Les discussions de la veille entre le syndicat et Migros Industrie n’ont également abouti à aucun accord. Mais de nouvelles rencontres sont prévues: celle de la délégation des travailleurs avec les partenaires sociaux (l’Association du personnel de boucherie et la Société suisse des employés de commerce); et celle entre Unia et la direction de Migros.
Sur le site d’Ecublens, la présidente d’Unia, Vania Alleva, encourage les grévistes: «C’est important de rester unis. Les résultats ne tombent pas du ciel. Votre courage et votre détermination sont exemplaires.»
Vers 11h30, les travailleurs rejoignent depuis la place de la Riponne, le centre commercial Métropole 2000 qui abrite la Migros. Des tracts sont distribués – comme au même moment devant d’autres Migros de Suisse romande – et des slogans fusent: «M comme… Mépris!» ou encore «Stop au Micarnage!»
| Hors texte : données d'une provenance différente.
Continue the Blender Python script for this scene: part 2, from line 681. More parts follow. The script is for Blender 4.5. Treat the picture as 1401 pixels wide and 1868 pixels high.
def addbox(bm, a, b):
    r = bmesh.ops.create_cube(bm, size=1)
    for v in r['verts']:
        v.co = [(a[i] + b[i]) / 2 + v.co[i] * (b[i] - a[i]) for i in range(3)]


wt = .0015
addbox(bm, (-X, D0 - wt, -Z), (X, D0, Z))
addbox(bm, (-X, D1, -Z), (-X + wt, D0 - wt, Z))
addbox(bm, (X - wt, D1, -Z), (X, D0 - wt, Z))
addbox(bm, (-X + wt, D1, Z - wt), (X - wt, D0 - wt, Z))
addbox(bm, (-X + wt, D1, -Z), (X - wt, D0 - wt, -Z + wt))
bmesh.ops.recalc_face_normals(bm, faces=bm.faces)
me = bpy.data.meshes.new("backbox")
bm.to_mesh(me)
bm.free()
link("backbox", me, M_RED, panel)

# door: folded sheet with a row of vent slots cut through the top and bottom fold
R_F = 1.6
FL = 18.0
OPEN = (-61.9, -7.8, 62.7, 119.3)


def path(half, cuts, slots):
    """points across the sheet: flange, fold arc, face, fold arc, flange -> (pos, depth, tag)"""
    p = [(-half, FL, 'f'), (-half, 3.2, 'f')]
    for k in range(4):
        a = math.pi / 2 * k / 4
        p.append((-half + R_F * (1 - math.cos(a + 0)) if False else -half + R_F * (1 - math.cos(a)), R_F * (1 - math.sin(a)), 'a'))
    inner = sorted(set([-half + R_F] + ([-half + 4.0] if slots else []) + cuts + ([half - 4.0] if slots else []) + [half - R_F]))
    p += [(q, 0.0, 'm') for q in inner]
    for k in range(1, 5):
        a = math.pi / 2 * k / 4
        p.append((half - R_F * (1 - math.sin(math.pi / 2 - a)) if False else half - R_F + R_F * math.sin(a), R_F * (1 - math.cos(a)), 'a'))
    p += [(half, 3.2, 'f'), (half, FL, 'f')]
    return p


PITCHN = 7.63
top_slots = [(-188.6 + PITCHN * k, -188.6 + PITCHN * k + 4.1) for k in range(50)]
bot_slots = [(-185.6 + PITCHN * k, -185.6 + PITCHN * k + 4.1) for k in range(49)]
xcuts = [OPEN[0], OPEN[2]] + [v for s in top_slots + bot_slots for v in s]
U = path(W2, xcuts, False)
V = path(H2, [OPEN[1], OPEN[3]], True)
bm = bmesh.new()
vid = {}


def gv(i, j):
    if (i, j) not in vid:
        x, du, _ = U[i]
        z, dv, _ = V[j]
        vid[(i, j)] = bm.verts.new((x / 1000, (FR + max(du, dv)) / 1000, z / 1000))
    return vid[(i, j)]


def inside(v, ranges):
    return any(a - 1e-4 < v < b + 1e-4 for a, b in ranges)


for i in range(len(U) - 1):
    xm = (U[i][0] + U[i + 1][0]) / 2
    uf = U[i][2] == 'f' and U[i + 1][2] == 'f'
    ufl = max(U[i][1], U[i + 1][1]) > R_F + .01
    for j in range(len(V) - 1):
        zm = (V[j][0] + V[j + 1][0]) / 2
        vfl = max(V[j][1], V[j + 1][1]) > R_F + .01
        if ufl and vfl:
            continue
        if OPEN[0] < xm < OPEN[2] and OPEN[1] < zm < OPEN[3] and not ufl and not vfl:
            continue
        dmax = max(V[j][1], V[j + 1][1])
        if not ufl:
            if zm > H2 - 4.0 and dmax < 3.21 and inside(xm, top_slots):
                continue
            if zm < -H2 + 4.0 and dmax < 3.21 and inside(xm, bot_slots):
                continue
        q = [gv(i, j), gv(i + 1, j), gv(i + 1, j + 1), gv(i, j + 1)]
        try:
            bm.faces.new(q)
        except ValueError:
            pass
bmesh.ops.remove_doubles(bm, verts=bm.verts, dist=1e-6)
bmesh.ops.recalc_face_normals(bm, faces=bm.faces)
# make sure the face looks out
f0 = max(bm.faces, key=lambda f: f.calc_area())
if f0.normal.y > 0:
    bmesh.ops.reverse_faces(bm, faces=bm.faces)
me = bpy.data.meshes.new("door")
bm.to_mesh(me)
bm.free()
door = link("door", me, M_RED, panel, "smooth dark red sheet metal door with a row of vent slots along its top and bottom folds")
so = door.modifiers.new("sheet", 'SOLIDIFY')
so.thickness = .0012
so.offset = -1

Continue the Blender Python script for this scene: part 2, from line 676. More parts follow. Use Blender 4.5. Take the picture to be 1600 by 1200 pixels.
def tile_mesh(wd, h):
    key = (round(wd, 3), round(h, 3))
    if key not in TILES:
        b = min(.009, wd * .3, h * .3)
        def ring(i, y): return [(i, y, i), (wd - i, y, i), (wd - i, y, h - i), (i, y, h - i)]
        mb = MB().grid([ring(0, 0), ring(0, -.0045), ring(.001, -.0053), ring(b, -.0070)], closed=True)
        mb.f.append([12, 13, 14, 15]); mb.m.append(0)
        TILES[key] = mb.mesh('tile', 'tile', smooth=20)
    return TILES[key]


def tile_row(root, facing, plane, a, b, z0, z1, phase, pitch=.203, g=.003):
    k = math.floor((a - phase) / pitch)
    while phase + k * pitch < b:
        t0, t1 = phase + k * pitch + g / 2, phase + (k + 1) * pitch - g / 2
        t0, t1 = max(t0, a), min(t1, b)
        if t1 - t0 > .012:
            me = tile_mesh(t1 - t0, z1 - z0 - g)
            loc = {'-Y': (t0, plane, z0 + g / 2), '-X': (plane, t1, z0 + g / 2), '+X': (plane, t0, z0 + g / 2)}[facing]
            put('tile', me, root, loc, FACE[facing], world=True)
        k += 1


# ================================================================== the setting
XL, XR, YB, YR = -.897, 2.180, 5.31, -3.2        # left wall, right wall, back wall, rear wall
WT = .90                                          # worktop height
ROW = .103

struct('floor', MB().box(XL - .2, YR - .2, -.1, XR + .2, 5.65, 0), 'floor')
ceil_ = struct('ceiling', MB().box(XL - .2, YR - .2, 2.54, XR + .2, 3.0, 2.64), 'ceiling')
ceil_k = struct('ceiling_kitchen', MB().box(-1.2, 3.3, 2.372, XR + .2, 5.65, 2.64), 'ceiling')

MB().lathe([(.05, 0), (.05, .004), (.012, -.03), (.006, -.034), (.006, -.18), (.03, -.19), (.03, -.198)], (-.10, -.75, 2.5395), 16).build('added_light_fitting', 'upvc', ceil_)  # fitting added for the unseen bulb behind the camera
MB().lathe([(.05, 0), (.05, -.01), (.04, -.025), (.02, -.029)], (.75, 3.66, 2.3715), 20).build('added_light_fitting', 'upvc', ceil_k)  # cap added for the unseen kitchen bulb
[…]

Parallèlement, la rencontre entre la délégation du personnel élue et les partenaires sociaux de Migros n’aboutit à rien. Ces derniers, selon Unia, ont «signalé leur impuissance et leur impossibilité de faire quoi que ce soit pour améliorer les conditions de fermeture de l’usine d’Ecublens». L’après-midi, le Conseil d’Etat vaudois, comme Migros, annonce avoir saisi l’Office cantonal de conciliation (OCC).
Epilogue
Mercredi matin, le personnel de Micarna prend acte de la saisine de l’OCC par le Conseil d’Etat. A l’unanimité, il décide de suspendre la grève. La délégation élue accompagnée d’Unia se réjouit de se retrouver enfin à la même table que Migros. Soit la principale revendication du personnel, bien avant la grève. Unia souligne, dans un communiqué: «La procédure devant l’Office garantit le traitement collectif du litige et empêche l’employeur d’exercer tout type de contrainte sur le personnel ayant participé à la grève, et toute répression individuelle.»